Dans le cadre d’un changement technologique, le bulletin de paie des salariés passe du format papier au format électronique. Un document papier leur est toutefois transmis par la poste chaque semaine. Pour le syndicat, ce document est un bulletin de paie et il n’est pas transmis dans les délais prévus à la convention collective. Pour l’employeur, le bulletin de paie est distribué par voie électronique alors que le document postal est un « avis de dépôt ». Il faut entre autres décider si le document transmis par la poste au salarié est un bulletin de paie ou un avis de dépôt et si le bulletin de paie est ou n’est pas distribué.
L’arbitre conclut que ce n’est pas un bulletin de paie qui est transmis par la poste aux salariés, mais un avis ou une confirmation de dépôt. En vertu de la convention collective, l’employeur n’est soumis à aucune obligation concernant la transmission d’un avis de dépôt.
Quant à savoir si le bulletin de paie est distribué dans les délais, la preuve révèle qu’il est bel et bien distribué par voie électronique aux salariées en respectant les délais requis. Le principe de la liberté de choix est stipulé à l’article 2 de la Loi concernant le cadre juridique des technologies de l’information (LCCJTI). Il permet à l’employeur d’utiliser un support électronique pour transmettre le bulletin de paie, mais ce choix doit respecter les règles de droit. L’article 46 de Loi sur les normes du travail (LNT) stipule que « l’employeur doit remettre au salarié, en même temps que son salaire, un bulletin de paie […]. » La convention collective exige que le document soit « distribué », ce qui dans le contexte, est synonyme de « remettre ». En vertu de l’article 31 al.2 de la LCCJTI, un tel document est présumé remis, lorsque le destinataire y consent. Cependant, lorsque le destinataire refuse, la présomption ne s’applique pas. Ainsi, le bulletin de paie est uniquement « accessible », ce qui ne rencontre pas les exigences de la LNT et de la convention collective. L’arbitre est d’avis que le consentement à la transmission d’un document électronique exigé par l’article 31 doit être vu, en l’espèce, sous l’angle des rapports collectifs de travail. Ainsi, le consentement en question peut s’analyser à l’égard des comportements tacites du syndicat et ceux des salariés.

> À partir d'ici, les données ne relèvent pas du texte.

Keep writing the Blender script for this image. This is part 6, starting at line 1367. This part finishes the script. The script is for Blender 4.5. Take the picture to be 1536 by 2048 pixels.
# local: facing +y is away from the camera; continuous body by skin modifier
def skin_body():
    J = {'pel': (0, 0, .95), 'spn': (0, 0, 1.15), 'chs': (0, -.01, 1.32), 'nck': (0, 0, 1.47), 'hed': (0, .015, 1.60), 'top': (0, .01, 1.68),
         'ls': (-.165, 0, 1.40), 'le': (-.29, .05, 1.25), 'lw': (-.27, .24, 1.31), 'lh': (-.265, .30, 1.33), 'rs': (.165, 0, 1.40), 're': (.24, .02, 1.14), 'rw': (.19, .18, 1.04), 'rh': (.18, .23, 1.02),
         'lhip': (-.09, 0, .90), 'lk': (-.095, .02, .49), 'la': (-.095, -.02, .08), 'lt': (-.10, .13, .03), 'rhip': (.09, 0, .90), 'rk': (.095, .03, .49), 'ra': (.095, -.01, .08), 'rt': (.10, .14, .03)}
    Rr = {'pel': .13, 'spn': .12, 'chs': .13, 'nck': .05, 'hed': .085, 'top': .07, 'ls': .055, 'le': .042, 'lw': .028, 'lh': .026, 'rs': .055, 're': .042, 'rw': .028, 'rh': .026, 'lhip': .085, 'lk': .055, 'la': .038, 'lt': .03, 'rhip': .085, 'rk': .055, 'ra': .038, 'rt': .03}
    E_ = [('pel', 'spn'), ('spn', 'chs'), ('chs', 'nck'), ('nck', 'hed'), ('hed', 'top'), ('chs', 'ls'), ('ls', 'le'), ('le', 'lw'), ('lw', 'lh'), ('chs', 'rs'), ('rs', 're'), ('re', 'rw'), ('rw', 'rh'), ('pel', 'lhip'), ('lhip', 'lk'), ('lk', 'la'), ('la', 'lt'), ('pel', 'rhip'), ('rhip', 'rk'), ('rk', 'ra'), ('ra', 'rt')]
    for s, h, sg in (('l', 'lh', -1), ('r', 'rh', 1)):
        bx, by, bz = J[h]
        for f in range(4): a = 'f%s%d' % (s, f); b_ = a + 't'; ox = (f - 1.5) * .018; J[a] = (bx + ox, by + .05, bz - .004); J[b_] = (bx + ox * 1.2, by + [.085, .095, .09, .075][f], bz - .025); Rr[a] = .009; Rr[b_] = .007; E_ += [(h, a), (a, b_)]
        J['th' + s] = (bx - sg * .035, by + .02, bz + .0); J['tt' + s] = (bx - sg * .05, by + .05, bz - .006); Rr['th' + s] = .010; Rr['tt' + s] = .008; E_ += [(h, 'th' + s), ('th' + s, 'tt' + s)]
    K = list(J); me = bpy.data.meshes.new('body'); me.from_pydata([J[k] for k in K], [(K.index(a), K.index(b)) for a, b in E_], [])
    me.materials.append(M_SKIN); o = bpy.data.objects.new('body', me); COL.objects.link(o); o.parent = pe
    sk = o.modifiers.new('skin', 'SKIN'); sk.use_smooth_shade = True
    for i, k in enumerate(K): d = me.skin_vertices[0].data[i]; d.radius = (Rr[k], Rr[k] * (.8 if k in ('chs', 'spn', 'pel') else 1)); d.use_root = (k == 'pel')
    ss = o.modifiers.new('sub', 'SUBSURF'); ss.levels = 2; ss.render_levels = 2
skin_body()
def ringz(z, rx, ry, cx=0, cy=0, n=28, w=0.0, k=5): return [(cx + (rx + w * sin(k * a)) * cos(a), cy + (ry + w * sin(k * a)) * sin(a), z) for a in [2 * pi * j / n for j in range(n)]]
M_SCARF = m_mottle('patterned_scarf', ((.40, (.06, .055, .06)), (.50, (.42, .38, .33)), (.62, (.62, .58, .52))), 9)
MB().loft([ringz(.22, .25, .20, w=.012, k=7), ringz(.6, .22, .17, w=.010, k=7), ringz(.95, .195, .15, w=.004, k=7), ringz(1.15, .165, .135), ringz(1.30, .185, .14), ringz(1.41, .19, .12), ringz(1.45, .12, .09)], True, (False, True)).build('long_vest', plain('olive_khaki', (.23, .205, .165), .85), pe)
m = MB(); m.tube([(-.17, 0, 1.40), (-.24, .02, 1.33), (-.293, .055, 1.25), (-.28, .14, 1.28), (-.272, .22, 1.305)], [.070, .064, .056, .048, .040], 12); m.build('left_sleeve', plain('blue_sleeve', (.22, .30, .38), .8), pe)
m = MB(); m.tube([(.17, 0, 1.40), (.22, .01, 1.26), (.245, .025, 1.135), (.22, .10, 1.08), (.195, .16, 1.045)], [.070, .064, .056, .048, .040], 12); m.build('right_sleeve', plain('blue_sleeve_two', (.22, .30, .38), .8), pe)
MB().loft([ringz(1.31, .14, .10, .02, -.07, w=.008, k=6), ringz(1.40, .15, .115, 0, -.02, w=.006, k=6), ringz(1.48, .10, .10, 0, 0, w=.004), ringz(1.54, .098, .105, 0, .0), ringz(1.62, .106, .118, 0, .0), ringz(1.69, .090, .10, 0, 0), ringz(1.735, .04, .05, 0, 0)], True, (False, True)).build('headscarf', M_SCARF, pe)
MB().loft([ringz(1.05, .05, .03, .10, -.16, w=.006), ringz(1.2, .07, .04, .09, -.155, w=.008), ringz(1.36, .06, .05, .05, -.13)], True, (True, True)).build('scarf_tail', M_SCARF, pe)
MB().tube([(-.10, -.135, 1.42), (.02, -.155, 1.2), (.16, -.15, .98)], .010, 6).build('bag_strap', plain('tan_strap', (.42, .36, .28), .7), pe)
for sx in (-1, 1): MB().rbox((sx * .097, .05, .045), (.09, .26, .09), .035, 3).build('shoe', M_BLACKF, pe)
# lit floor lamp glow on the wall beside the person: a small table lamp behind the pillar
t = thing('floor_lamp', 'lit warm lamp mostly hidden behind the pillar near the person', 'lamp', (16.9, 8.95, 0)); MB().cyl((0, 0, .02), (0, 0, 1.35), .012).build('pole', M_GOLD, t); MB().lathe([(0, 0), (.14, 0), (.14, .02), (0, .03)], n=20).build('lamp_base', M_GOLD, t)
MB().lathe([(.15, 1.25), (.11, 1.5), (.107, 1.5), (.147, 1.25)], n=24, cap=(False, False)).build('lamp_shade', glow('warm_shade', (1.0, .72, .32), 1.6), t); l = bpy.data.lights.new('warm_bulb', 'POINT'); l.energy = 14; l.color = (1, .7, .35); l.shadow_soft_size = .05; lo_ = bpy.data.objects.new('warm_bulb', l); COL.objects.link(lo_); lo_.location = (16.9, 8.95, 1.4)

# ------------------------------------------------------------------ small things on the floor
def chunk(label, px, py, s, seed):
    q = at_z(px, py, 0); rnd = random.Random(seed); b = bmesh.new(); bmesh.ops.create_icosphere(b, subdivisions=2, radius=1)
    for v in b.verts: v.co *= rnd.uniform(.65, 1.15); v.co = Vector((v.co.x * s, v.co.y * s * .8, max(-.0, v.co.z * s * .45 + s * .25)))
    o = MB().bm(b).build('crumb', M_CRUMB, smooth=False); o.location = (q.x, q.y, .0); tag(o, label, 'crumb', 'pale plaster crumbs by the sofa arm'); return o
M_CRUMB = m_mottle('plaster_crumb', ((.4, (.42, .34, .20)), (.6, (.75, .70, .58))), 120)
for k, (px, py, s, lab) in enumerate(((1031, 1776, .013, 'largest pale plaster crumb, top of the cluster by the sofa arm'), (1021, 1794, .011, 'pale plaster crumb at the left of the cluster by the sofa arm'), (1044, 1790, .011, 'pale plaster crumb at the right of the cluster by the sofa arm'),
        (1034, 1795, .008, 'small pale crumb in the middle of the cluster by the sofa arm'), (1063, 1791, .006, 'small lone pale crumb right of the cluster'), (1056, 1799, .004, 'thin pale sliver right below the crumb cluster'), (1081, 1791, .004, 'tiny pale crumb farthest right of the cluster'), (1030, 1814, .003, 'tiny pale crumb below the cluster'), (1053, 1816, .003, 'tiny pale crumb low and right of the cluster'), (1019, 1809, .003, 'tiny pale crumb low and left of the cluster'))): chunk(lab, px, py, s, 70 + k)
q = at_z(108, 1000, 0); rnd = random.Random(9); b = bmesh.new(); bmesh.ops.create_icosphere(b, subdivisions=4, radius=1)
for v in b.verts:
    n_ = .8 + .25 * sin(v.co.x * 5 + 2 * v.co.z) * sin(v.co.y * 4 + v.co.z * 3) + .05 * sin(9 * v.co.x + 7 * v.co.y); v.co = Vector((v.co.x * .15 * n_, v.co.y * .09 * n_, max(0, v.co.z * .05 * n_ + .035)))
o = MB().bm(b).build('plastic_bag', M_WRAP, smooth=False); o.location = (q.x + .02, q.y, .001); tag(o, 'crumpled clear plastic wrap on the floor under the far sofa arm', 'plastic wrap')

La preuve révèle que personne ne manifeste son refus lors des rencontres de salariés. Par la suite, certains employés demandent même de ne plus recevoir l’avis de dépôt et les nouveaux employés ne les reçoivent pas. La prépondérance de la preuve penche en faveur de l’existence d’un consentement à la transmission électronique du bulletin de paie. En raison de la présomption de l’article 31 de la LCCJTI et de la preuve soumise au Tribunal, le bulletin de paie est remis aux salariés conformément aux exigences de la LNT et de la convention collective.